Conor Friedersdorf, ‘A brief case against war in Syria The Atlantic

Friedersdorf’s argument is pretty simple – ‘'Intervening in Syria could have catastrophic consequences for America and for the region. Non-intervention would pose no threat to us….’'

Wrong. I outlined the awful risks of non-intervention in my response to Matt Lewis, however, Friedersdorf’s suggestion that intervention ‘’could have catastrophic consequences’’ is below him. Of course intervention is risky. That’s conflict. Nevertheless, Friedersdorf is using Moltke’s general law (the application of military force is inherently unpredictable) in order to make a strategic argument against one particular intervention. The only way that Friedersdorf can honestly subscribe to this supposition is by adopting a position of absolute pacifism. Regardless, Friedersdorf speaks to a general (and as I see it far too casual) theme amongst those opposing intervention. In the aftermath of Iraq, scrutiny of US military deployments has increased. That’s a good thing. Nevertheless, using the social hesitancy born of Iraq as a foundational strategic argument against Syria isn’t tenable. It allows the non-interventionist movement to make non-interventionist arguments that offer little beyond ‘it’s risky so we shouldn’t do it’, whilst simultaneously locking interventionist arguments into an inherent catch 22 – ‘if it doesn’t go perfect, you were wrong.’ Sure, we need a plan for intervention. But the non-interventionists also need to address what is likely to occur if we don’t intervene.

In the end, the intervention versus non-intervention discussion should be characterized by a reciprocal debate. One vested in the balancing of facts and the consideration of risks in the context of America’s long term humanitarian/strategic interests.

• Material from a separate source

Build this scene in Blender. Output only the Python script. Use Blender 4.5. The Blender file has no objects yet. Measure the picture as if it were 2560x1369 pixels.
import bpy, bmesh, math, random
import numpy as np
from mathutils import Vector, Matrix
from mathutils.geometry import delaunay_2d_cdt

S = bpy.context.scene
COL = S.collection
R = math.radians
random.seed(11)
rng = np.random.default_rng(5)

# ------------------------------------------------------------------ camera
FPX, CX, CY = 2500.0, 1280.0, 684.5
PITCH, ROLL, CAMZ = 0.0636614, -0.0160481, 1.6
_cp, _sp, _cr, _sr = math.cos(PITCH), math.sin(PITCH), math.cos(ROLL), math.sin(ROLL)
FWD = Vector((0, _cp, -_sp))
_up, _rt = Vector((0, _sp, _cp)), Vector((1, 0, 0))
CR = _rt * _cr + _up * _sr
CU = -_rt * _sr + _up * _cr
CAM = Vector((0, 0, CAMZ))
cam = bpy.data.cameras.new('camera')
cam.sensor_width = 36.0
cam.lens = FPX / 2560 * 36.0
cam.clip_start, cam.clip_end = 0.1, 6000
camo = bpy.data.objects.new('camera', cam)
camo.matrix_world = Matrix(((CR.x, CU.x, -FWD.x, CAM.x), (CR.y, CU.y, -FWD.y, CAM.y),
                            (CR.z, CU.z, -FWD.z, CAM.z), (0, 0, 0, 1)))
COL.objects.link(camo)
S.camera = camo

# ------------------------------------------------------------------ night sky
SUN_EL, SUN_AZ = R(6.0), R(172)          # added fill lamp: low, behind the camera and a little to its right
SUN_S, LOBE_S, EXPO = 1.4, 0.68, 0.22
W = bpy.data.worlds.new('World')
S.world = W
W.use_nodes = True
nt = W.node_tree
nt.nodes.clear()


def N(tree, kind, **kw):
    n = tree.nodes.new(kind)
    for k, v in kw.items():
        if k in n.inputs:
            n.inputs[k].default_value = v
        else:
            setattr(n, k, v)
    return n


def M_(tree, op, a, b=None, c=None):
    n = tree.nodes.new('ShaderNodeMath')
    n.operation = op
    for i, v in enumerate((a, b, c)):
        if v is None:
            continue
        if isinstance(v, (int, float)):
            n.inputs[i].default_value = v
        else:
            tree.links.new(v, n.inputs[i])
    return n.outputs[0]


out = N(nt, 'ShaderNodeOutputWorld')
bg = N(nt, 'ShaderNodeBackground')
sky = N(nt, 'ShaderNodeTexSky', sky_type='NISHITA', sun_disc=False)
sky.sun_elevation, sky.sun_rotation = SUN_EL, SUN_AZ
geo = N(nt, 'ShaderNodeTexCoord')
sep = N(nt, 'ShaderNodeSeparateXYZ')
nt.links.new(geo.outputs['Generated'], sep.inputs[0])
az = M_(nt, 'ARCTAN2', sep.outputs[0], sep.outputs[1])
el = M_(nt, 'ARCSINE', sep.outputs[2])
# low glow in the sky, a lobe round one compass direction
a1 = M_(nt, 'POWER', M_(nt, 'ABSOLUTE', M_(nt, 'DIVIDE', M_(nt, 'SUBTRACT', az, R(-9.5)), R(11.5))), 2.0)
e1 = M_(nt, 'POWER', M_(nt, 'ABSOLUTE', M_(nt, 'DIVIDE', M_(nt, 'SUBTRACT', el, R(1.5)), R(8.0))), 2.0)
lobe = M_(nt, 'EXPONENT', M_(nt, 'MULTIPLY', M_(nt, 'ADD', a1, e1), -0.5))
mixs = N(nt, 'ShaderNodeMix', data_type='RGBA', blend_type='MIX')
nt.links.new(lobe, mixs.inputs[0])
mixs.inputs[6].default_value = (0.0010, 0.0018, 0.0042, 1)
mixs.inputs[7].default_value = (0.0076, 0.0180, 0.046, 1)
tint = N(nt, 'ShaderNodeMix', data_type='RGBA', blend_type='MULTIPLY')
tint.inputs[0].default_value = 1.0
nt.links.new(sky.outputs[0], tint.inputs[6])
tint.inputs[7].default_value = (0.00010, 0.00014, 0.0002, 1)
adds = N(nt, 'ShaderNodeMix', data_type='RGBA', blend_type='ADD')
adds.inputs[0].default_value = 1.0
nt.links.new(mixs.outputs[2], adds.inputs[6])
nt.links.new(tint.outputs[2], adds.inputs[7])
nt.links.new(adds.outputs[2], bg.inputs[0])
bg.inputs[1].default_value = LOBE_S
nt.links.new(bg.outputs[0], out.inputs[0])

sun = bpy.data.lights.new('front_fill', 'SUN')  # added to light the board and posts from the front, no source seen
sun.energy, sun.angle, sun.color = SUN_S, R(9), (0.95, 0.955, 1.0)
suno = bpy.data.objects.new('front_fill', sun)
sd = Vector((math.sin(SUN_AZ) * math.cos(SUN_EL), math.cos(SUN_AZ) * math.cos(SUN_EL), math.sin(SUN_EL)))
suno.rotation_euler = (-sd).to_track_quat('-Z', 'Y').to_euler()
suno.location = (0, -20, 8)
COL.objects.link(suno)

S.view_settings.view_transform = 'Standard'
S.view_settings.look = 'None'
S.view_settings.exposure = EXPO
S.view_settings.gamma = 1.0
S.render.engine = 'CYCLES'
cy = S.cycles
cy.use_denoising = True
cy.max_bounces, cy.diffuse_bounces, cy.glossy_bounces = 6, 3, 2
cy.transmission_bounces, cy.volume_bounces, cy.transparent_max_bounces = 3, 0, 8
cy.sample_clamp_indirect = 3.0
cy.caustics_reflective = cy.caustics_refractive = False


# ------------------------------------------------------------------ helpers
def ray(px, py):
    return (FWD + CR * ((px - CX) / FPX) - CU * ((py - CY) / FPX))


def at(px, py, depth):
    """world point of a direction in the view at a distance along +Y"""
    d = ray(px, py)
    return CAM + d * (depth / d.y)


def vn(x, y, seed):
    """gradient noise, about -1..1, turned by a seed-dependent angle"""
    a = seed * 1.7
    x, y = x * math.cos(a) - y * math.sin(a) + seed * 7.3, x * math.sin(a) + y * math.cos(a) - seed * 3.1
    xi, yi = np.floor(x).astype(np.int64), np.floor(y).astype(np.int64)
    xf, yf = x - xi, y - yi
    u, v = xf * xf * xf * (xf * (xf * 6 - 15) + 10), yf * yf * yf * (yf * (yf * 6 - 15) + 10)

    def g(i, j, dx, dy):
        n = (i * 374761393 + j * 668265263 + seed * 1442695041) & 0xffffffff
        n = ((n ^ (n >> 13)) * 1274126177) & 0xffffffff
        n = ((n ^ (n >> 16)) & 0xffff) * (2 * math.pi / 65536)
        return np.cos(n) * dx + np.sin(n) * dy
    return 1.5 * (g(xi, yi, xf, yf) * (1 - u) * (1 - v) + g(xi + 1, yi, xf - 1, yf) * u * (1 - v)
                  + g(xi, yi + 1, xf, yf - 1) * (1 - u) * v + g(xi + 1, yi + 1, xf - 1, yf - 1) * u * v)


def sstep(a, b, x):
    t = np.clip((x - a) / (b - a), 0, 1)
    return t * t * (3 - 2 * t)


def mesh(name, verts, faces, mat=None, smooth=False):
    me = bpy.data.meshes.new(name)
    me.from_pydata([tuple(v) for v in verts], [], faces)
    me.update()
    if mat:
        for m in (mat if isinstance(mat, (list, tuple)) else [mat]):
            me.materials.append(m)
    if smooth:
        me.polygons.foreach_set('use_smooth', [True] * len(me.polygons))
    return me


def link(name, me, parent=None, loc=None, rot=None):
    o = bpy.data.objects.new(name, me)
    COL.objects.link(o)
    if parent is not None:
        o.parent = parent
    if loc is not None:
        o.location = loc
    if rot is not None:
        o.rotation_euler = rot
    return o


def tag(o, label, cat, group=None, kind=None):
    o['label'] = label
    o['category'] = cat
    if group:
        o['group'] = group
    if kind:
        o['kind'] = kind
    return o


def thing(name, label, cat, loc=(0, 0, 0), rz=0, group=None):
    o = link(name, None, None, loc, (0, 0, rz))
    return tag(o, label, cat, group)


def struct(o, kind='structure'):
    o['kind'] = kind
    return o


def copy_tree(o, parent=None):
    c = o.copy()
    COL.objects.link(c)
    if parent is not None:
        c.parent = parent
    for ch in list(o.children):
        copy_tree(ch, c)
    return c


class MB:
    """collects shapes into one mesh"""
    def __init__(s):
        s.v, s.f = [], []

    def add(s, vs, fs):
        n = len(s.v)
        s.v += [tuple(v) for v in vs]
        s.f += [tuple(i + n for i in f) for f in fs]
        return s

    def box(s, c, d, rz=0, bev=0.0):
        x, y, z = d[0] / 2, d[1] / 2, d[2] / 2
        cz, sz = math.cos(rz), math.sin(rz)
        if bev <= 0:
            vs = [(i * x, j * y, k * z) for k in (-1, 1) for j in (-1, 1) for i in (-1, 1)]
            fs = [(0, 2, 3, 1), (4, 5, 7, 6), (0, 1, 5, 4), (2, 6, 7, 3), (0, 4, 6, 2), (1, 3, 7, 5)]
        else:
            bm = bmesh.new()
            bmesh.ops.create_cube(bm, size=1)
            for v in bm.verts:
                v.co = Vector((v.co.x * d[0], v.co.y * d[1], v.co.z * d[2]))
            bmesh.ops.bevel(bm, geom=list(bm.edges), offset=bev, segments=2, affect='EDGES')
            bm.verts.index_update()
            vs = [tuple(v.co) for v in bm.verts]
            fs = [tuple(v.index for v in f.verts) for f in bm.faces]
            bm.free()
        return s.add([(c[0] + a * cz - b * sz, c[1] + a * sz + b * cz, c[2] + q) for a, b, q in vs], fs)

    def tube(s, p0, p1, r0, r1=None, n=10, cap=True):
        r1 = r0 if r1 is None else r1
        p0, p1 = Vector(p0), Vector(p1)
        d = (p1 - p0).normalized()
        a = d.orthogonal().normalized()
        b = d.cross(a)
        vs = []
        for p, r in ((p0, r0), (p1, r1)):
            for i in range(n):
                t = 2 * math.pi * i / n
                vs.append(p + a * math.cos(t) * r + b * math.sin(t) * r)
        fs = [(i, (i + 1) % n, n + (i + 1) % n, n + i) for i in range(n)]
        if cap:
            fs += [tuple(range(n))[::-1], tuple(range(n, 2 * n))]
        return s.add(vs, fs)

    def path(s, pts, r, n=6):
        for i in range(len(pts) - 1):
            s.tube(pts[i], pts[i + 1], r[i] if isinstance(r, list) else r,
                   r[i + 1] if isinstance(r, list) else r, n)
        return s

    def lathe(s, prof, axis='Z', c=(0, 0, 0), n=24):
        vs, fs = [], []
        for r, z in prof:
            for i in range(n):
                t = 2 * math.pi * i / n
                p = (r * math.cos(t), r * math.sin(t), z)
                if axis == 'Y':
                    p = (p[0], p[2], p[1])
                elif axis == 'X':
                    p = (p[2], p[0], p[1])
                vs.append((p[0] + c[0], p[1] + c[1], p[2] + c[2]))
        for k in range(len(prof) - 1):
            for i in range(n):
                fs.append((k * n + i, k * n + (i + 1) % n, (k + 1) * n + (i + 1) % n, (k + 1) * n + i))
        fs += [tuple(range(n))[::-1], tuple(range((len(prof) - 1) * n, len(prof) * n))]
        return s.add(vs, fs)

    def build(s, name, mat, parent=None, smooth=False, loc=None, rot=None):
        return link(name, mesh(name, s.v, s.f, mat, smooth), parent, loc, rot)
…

But those of us who support intervention also need to play a responsive role. We shouldn’t be afraid to critique those arguments that challenge ours.

If interested, check out my related writings.
Obama and the Red Line on Syria


  1. I don't see how your arguments apply to the strategy as proposed. The President's plan, to lob a few missiles and not aim for anything more, would do nothing to prevent a Salafist and terrorist dominated government.

    I think that regardless, even if we do intervene, there are two likely outcomes: Syria’s descent into a Salafi terrorist dominated political wasteland, or, an Assad victory that would be perceived (and acted upon) by Iran as a theologically ordained victory over the United States.

    Nothing in what has been proposed so far makes either of those two outcomes less likely, and I think that on average intervening would increase the chance of civilian casualties.

    1. John, thanks for your comment. When I talk about intervention - I personally include these steps (, which I suspect (to some degree or another) we're already taking. As you say, by the confines of their tactical capability and pursuant to the President's ''limited'' strategy, a missile attack can only hope to achieve WMD deterrence. However, I also believe that collaboratively, these variable steps would be able to exert pressure on Assad to reduce his civilian bloodletting.

    2. Thanks, Tom for responding.

      I'd like to think so. But I also worry that limited escalation against Assad-- without committing to getting him out of power-- could cause him to increase the ferocity of his (conventional) attacks by increasing the severity of the war.

      Suppose that the only two outcomes are the Salafi terrorist allied groups winning, or Assad. From a geopolitical standpoint of the US, stalemate might be preferable. From a civilian standpoint, a continuing civil war might have higher civilian casualties than either side winning, however. So I'm afraid that it's possible that the USA's strategic interests are not the same as those of Syrian civilians.

      In any case, intervening calls for a high level of engagement, higher than the Administration is willing to announce in public (though I hope that they're doing so in private.) There's certainly no guarantee that Salafists wouldn't take over after the civil war ended, as in the experience of Afghanistan after the Soviet invasion ended. So I'm reluctant, like Ramesh, to endorse a plan when some of the most important aspects the Administration is unwilling to endorse publicly, and we're left to "suspect" that it's doing them.